▸ **Task directions**:
Give only the number of lines in the data that include the string "from".

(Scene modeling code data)

┌──

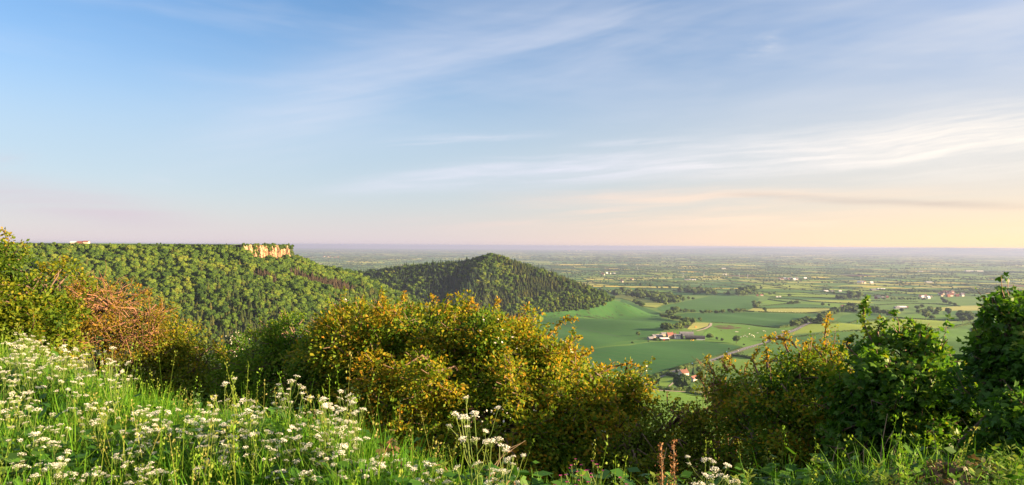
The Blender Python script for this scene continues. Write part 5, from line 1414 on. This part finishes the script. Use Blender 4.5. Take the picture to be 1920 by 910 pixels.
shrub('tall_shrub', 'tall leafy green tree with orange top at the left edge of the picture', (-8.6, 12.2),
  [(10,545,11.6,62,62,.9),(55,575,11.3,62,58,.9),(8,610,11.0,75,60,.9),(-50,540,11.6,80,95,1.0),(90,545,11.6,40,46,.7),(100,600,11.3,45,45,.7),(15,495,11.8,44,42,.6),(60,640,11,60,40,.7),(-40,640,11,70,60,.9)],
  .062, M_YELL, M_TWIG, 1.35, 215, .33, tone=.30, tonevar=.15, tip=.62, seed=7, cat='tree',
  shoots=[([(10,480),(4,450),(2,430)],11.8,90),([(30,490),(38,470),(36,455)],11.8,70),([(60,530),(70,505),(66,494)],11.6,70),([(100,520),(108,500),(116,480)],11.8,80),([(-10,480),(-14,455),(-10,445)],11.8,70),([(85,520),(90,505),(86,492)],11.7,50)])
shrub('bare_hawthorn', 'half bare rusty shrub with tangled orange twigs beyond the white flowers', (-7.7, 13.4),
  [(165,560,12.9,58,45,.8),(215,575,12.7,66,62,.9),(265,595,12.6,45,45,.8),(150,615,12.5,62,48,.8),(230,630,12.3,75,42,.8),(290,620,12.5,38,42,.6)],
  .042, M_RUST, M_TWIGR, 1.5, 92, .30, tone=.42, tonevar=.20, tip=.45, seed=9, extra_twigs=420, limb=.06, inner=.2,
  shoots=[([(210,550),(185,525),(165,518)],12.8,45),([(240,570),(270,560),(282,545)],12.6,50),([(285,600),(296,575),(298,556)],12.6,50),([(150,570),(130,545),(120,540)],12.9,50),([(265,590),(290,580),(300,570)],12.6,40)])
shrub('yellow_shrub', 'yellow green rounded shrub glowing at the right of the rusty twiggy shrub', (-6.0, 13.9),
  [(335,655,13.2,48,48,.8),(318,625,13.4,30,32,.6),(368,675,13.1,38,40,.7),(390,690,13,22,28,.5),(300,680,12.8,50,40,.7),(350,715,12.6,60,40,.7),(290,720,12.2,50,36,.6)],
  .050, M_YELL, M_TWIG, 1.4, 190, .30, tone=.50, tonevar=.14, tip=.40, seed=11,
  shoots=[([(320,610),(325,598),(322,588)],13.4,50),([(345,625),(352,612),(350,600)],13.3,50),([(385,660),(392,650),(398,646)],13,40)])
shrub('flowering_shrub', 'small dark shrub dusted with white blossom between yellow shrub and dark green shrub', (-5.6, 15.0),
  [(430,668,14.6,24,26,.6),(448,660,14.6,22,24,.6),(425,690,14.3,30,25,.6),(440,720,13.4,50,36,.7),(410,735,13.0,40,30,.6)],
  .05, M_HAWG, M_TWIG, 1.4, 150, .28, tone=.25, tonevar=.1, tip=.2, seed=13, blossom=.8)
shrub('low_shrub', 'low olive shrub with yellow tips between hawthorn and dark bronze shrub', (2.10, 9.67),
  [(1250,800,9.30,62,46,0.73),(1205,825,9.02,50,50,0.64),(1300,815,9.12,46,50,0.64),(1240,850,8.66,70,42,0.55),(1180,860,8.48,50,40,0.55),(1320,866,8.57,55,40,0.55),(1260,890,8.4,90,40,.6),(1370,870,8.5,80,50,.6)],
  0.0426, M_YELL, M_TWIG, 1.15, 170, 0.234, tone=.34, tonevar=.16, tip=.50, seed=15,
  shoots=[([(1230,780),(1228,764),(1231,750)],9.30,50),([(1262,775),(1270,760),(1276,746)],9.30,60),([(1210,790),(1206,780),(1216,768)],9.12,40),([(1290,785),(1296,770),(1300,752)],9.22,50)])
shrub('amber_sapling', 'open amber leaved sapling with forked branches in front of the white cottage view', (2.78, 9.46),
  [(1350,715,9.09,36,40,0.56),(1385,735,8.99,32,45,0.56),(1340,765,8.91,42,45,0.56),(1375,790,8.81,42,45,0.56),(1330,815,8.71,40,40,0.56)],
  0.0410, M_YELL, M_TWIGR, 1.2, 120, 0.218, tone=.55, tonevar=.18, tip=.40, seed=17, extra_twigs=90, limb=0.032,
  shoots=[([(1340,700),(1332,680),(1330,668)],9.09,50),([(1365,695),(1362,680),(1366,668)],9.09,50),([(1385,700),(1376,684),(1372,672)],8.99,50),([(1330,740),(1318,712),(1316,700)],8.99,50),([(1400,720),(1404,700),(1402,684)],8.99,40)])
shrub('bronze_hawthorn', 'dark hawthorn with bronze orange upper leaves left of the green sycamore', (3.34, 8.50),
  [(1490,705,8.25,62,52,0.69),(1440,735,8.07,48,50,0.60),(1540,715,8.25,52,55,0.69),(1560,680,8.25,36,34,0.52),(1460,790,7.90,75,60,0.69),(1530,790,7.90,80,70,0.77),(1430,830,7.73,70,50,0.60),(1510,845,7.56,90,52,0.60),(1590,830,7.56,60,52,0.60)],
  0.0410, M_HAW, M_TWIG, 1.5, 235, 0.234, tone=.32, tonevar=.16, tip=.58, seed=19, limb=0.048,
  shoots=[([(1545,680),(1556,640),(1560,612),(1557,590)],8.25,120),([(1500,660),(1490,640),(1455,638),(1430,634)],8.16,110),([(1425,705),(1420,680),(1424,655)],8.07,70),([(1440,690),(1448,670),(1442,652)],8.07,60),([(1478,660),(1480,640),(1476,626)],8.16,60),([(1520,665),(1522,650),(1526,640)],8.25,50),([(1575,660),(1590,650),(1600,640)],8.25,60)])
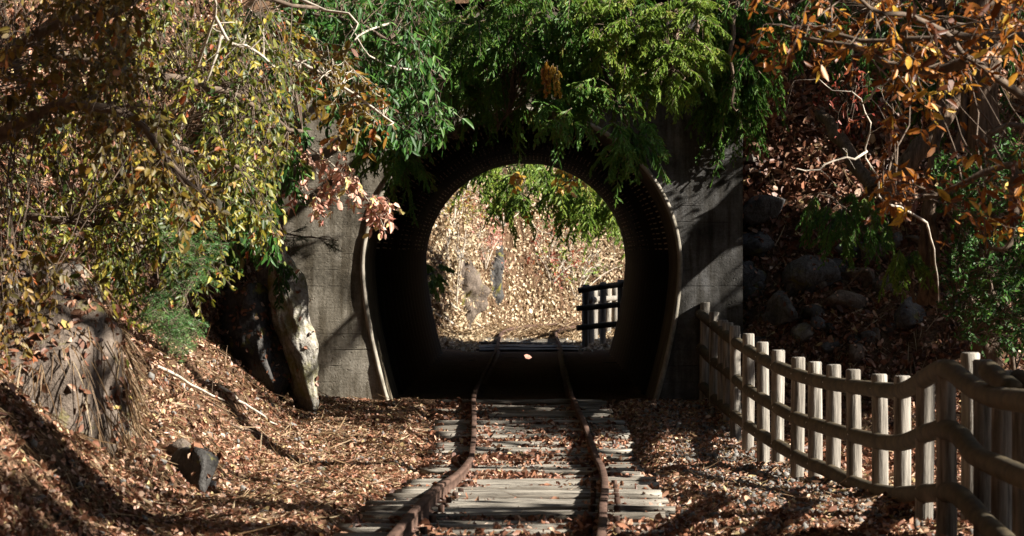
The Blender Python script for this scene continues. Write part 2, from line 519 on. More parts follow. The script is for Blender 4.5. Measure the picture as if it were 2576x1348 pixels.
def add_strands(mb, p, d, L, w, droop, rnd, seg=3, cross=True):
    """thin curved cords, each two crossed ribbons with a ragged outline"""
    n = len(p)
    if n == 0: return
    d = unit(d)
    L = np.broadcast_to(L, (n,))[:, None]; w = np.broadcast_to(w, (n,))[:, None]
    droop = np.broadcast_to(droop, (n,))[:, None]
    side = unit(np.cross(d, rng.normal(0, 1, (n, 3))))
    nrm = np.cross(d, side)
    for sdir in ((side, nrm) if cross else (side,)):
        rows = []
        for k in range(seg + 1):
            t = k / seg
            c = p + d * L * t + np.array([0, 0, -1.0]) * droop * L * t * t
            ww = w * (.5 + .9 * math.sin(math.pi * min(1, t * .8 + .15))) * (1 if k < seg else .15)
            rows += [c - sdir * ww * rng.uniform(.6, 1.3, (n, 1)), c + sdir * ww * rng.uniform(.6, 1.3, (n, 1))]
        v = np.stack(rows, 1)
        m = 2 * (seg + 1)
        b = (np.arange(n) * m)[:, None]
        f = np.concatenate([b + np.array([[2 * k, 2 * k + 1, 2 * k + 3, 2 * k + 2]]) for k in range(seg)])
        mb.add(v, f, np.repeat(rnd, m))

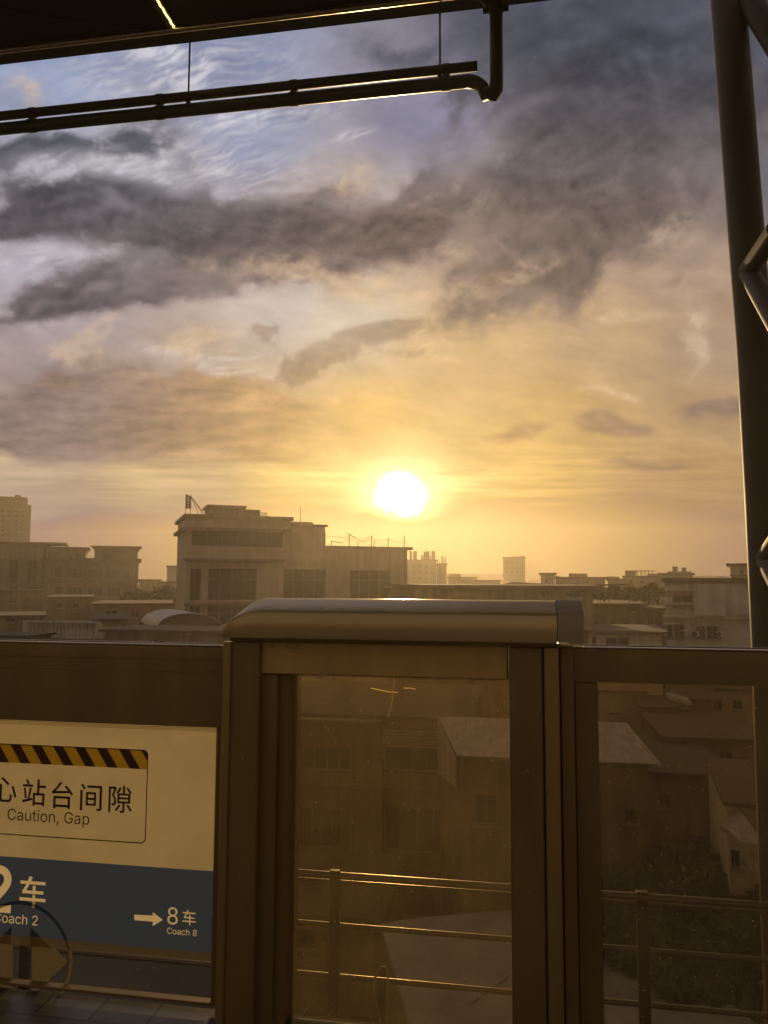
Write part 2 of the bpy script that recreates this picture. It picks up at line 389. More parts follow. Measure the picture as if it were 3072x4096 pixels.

└──

▸ **Solution**:
2